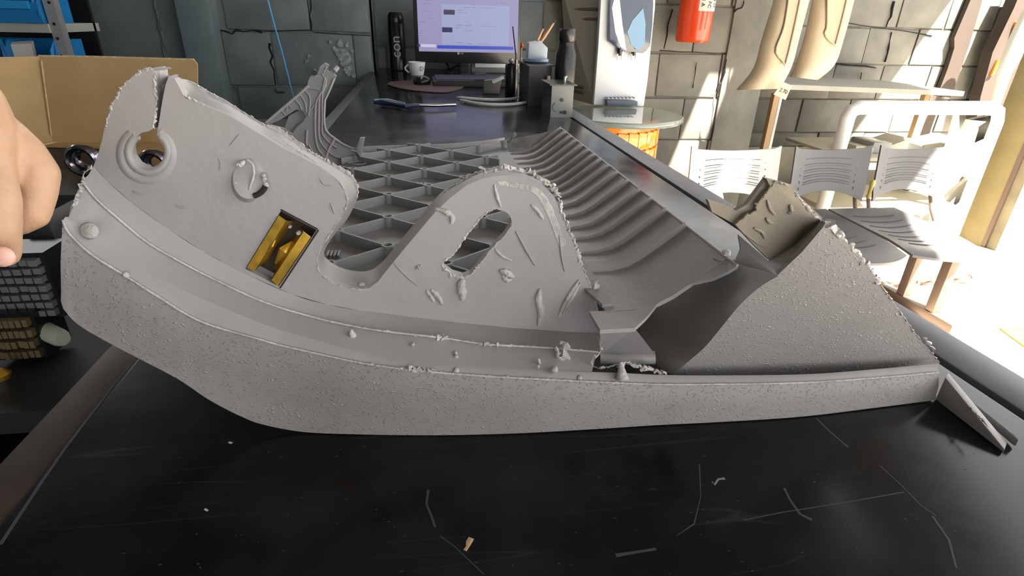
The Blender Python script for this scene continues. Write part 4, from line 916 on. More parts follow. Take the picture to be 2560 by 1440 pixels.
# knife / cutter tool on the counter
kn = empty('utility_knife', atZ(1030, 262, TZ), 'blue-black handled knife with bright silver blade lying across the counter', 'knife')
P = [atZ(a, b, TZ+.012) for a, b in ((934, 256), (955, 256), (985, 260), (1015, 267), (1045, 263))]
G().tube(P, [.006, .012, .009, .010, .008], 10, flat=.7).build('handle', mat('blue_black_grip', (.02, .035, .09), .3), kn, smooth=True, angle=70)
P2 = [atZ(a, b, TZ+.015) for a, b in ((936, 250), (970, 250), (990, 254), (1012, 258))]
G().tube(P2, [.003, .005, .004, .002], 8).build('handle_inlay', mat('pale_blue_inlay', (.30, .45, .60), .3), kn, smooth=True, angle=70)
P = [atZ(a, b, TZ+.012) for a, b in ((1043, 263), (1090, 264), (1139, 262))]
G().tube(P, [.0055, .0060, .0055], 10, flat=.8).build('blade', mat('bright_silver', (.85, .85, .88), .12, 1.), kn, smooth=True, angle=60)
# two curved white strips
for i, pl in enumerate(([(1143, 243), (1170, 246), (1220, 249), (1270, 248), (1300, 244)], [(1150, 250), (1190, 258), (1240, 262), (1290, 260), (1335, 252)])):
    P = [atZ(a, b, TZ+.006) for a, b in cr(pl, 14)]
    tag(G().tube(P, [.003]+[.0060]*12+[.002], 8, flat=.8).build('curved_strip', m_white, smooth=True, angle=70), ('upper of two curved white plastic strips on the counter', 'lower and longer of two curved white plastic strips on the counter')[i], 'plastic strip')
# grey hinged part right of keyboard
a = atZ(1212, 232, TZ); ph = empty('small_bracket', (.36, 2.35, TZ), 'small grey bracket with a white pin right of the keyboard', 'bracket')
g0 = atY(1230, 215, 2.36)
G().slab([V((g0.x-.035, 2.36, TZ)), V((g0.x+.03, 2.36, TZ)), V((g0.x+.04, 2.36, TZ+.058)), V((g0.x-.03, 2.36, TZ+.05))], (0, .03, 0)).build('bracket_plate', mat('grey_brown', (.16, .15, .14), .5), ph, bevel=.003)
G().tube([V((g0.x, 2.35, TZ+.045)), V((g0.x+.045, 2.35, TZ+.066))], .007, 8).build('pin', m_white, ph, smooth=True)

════

Directions: Reproduce the listing word for word and omit its pictures.

Full solution:
The Blender Python script for this scene continues. Write part 4, from line 916 on. More parts follow. Take the picture to be 2560 by 1440 pixels.
# knife / cutter tool on the counter
kn = empty('utility_knife', atZ(1030, 262, TZ), 'blue-black handled knife with bright silver blade lying across the counter', 'knife')
P = [atZ(a, b, TZ+.012) for a, b in ((934, 256), (955, 256), (985, 260), (1015, 267), (1045, 263))]
G().tube(P, [.006, .012, .009, .010, .008], 10, flat=.7).build('handle', mat('blue_black_grip', (.02, .035, .09), .3), kn, smooth=True, angle=70)
P2 = [atZ(a, b, TZ+.015) for a, b in ((936, 250), (970, 250), (990, 254), (1012, 258))]
G().tube(P2, [.003, .005, .004, .002], 8).build('handle_inlay', mat('pale_blue_inlay', (.30, .45, .60), .3), kn, smooth=True, angle=70)
P = [atZ(a, b, TZ+.012) for a, b in ((1043, 263), (1090, 264), (1139, 262))]
G().tube(P, [.0055, .0060, .0055], 10, flat=.8).build('blade', mat('bright_silver', (.85, .85, .88), .12, 1.), kn, smooth=True, angle=60)
# two curved white strips
for i, pl in enumerate(([(1143, 243), (1170, 246), (1220, 249), (1270, 248), (1300, 244)], [(1150, 250), (1190, 258), (1240, 262), (1290, 260), (1335, 252)])):
    P = [atZ(a, b, TZ+.006) for a, b in cr(pl, 14)]
    tag(G().tube(P, [.003]+[.0060]*12+[.002], 8, flat=.8).build('curved_strip', m_white, smooth=True, angle=70), ('upper of two curved white plastic strips on the counter', 'lower and longer of two curved white plastic strips on the counter')[i], 'plastic strip')
# grey hinged part right of keyboard
a = atZ(1212, 232, TZ); ph = empty('small_bracket', (.36, 2.35, TZ), 'small grey bracket with a white pin right of the keyboard', 'bracket')
g0 = atY(1230, 215, 2.36)
G().slab([V((g0.x-.035, 2.36, TZ)), V((g0.x+.03, 2.36, TZ)), V((g0.x+.04, 2.36, TZ+.058)), V((g0.x-.03, 2.36, TZ+.05))], (0, .03, 0)).build('bracket_plate', mat('grey_brown', (.16, .15, .14), .5), ph, bevel=.003)
G().tube([V((g0.x, 2.35, TZ+.045)), V((g0.x+.045, 2.35, TZ+.066))], .007, 8).build('pin', m_white, ph, smooth=True)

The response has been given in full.